While the Church permits belief in either special creation or developmental creation on certain questions, it in no circumstances permits belief in atheistic evolution.
Much of the current Church thinking on evolution was laid out over sixty years ago under Pope Pius XII. The excitement over this relatively banal commentary from His Holiness seems to owe to this tired canard about religion and science being perpetually at loggerheads. Doctrinaire creationism and beliefs in things like a 6,000 year old earth are really the domain of dogmatic fundamentalism, not the Vatican.
While newspapers and bloggers blather ecstatically about sixty year old news, the Church continues to drag its feet on issues that really affect people's lives. There was much confusion and disappointment over what looked at first like meaningful progress on gay tolerance during the recent synod. Like so much under Pope Francis's tenure it wound up being an exercise in feel-good optimism, resulting in almost no forward movement.
Even the threat of gay tolerance sent some Bishops into such a panic that they publicly broke ranks with the pope.
[Archbishop Charles] Chaput is expected to host Pope Francis in Philadelphia next September for a global World Meeting of Families, and his criticisms tracked complaints by other conservatives who were upset with Francis for encouraging a freewheeling discussion among the 190 cardinals and bishops at the Vatican’s two-week Synod on the Family.

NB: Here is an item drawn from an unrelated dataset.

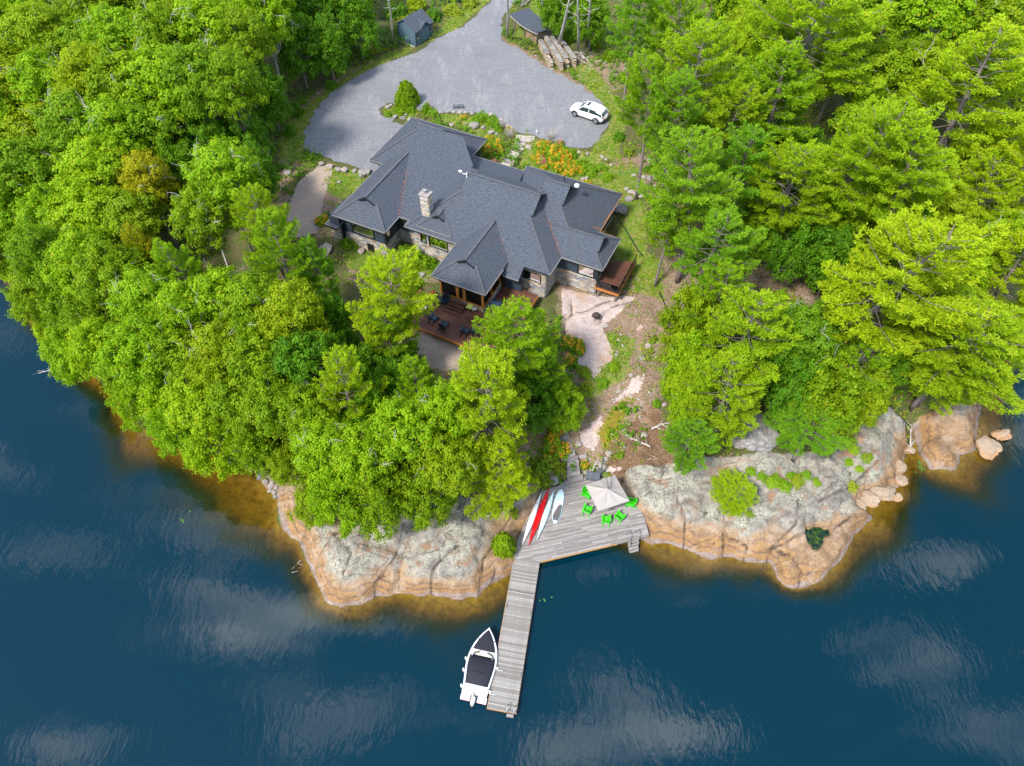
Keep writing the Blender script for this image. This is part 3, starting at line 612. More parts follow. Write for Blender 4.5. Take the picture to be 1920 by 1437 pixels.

The 70-year-old archbishop, who was not part of the Rome summit, made his remarks in response to a question after a lecture event sponsored by the conservative journal First Things.
“I was very disturbed by what happened” at the synod, Chaput said. “I think confusion is of the devil, and I think the public image that came across was one of confusion."

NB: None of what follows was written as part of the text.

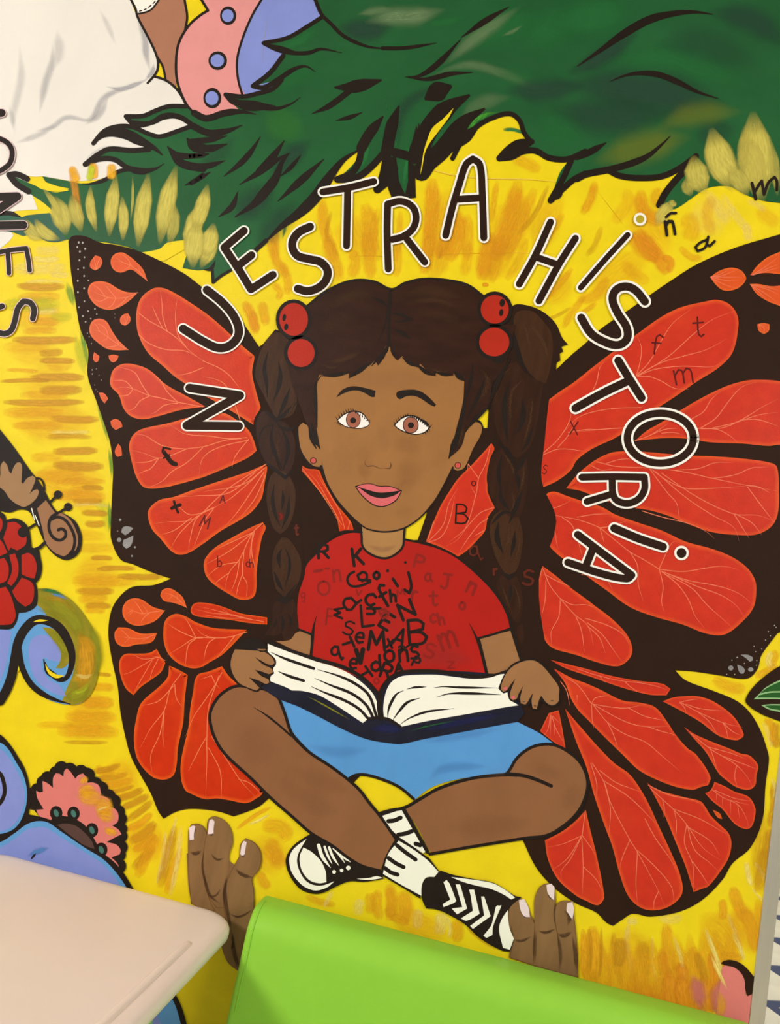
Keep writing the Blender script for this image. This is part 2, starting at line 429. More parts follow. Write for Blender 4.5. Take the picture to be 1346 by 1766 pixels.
legm = plain('leg_green', (132, 186, 116), .4); plate = plain('leg_grey', (92, 88, 74), .5)
def ypt(x, y, Y):
    d = RGT*(x-W/2) - UPV*(y-H/2) + _f*F
    return CAM + d*((Y-CAM.y)/d.y)
lp = ypt(254, 1752, -.30)
for lx in (lp.x, -1.0):
    bm = bmesh.new(); box(bm, lx-.011, lx+.011, -.311, -.289, .03, .716, .004); box(bm, lx-.02, lx+.02, -.62, -.18, .0, .03, .006)
    mesh('leg', bm, legm, tab)
    bm = bmesh.new(); box(bm, lx-.05, lx-.012, -.32, -.27, .60, .7145, .004)
    mesh('bracket', bm, plate, tab)

# ------------------------------------------------------------------ bench
vinyl, nt, b = _base('green_vinyl', .40)
n = _noise(nt, 5, 3); nt.links.new(_mul(nt, lin((142, 198, 62)), n.outputs[0], .98, 1.02), b.inputs['Base Color'])
n2 = _noise(nt, 520, 2); bp = nt.nodes.new('ShaderNodeBump'); bp.inputs['Strength'].default_value = .22; bp.inputs['Distance'].default_value = .0006
nt.links.new(n2.outputs[0], bp.inputs['Height']); nt.links.new(bp.outputs[0], b.inputs['Normal'])
darkbase = plain('base_black', (38, 36, 34), .5)
BX0, BX1 = -.452, .632
ben = top('bench', (.09, -.3, 0), 'green vinyl bench with rounded backrest standing against the painted wall', 'bench')
def prism_x(prof, x0, x1, rc, seg=5):                          # a profile in y, z swept along x with softly rounded ends
    bm = bmesh.new(); prev = None
    cy = sum(p[0] for p in prof)/len(prof); cz = sum(p[1] for p in prof)/len(prof)
    st = [(x0+rc*(1-math.sin(R(90*k/seg))), rc*(1-math.cos(R(90-90*k/seg)))) for k in range(seg+1)]
    st = [(x0+rc*(1-math.cos(R(90*k/seg))), rc*(1-math.sin(R(90*k/seg)))) for k in range(seg+1)]
    st += [(x0+(x1-x0)*k/8, 0) for k in range(1, 8)]
    st += [(x1-rc*(1-math.cos(R(90-90*k/seg))), rc*(1-math.sin(R(90-90*k/seg)))) for k in range(seg+1)]
    n = len(prof)
    for x, ins in st:
        ring = []
        for i in range(n):
            a, p, c = prof[i-1], prof[i], prof[(i+1) % n]
            dx, dy = c[0]-a[0], c[1]-a[1]; l = math.hypot(dx, dy) or 1
            ring.append(bm.verts.new((x, p[0]-dy/l*ins, p[1]+dx/l*ins)))
        if prev:
            for k in range(n): bm.faces.new((prev[k], prev[(k+1) % n], ring[(k+1) % n], ring[k]))
        else: bm.faces.new(ring)
        prev = ring
    bm.faces.new(prev); bmesh.ops.recalc_face_normals(bm, faces=bm.faces); return bm
def arc(cy, cz, r, a0, a1, n=8, rz=None):
    return [(cy+r*math.cos(R(a0+(a1-a0)*k/n)), cz+(rz or r)*math.sin(R(a0+(a1-a0)*k/n))) for k in range(n+1)]
# counter clockwise in y, z: wall side up, over the top, down the front
prof = [(-.012, .361), (-.012, .60), (-.012, .78)]+arc(-.034, .786, .022, 0, 90, 5)+[(-.06, .8075)]+arc(-.075, .745, .052, 90, 180, 9, .062)+[(-.13, .68), (-.135, .60), (-.145, .44), (-.145, .361)]
mesh('backrest', prism_x(prof, BX0, BX1, .012), vinyl, ben, None, True)
sp = [(-.147, .361), (-.147, .44)]+arc(-.17, .43, .03, 0, 90, 4)+arc(-.56, .42, .04, 90, 180, 6)+arc(-.57, .385, .03, 180, 270, 4)
mesh('seat', prism_x(sp, BX0, BX1, .012), vinyl, ben, None, True)
bm = bmesh.new(); box(bm, BX0+.03, BX1-.03, -.54, -.03, 0, .36, .006)
mesh('base', bm, darkbase, ben, 'dark base')
bm = bmesh.new(); tube(bm, [(BX0+.016, y-.0006, z) for y, z in prof[9:-2]], [.0016]*len(prof[9:-2]), 6)
mesh('seam', bm, vinyl, ben)
# ------------------------------------------------------------------ the mural
mur = top('mural', (-.6, 0, 0), 'bright yellow wall mural of a girl with monarch butterfly wings reading an open book', 'mural')
# yellow ground
me = bpy.data.meshes.new('yellow_ground'); nx, nz = 12, 12
vs = [(-3.1+(.637+3.1)*i/nx, -LAY, .02+3.395*j/nz) for j in range(nz+1) for i in range(nx+1)]
me.from_pydata(vs, [], [(j*(nx+1)+i, j*(nx+1)+i+1, (j+1)*(nx+1)+i+1, (j+1)*(nx+1)+i) for j in range(nz) for i in range(nx)])
me.materials.append(MATS['yellow']); o = bpy.data.objects.new('yellow_ground', me); C.objects.link(o)
o.parent = mur; o.matrix_parent_inverse = PINV['mural']; o['label'] = 'yellow painted ground behind the figures'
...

The problem for the Church, though, is that their membership is evolving far more rapidly than the hierarchy. Just as Argentina left Pope Francis behind by legalizing gay marriage, young Catholics here in the US are not in line at all with these angry, frightened bishops. Even older Catholics are more gay tolerant than their peers in the clergy.
Close to 85% of self-identified Catholics between the ages of 18 and 29 believe gays and lesbians should be accepted by society, according to a 2014 survey conducted by the Pew Research Center.
These younger Catholics are also supportive of legalizing same-sex marriages, with 75% throwing their weight behind the concept.
The positive attitudes toward homosexuality are less likely to be found among older adults. About 57% of Catholics aged 65 and older told Pew that they believe homosexuality should be accepted.
One way or another the Church will have to adapt or it will go the way of the dinosaurs.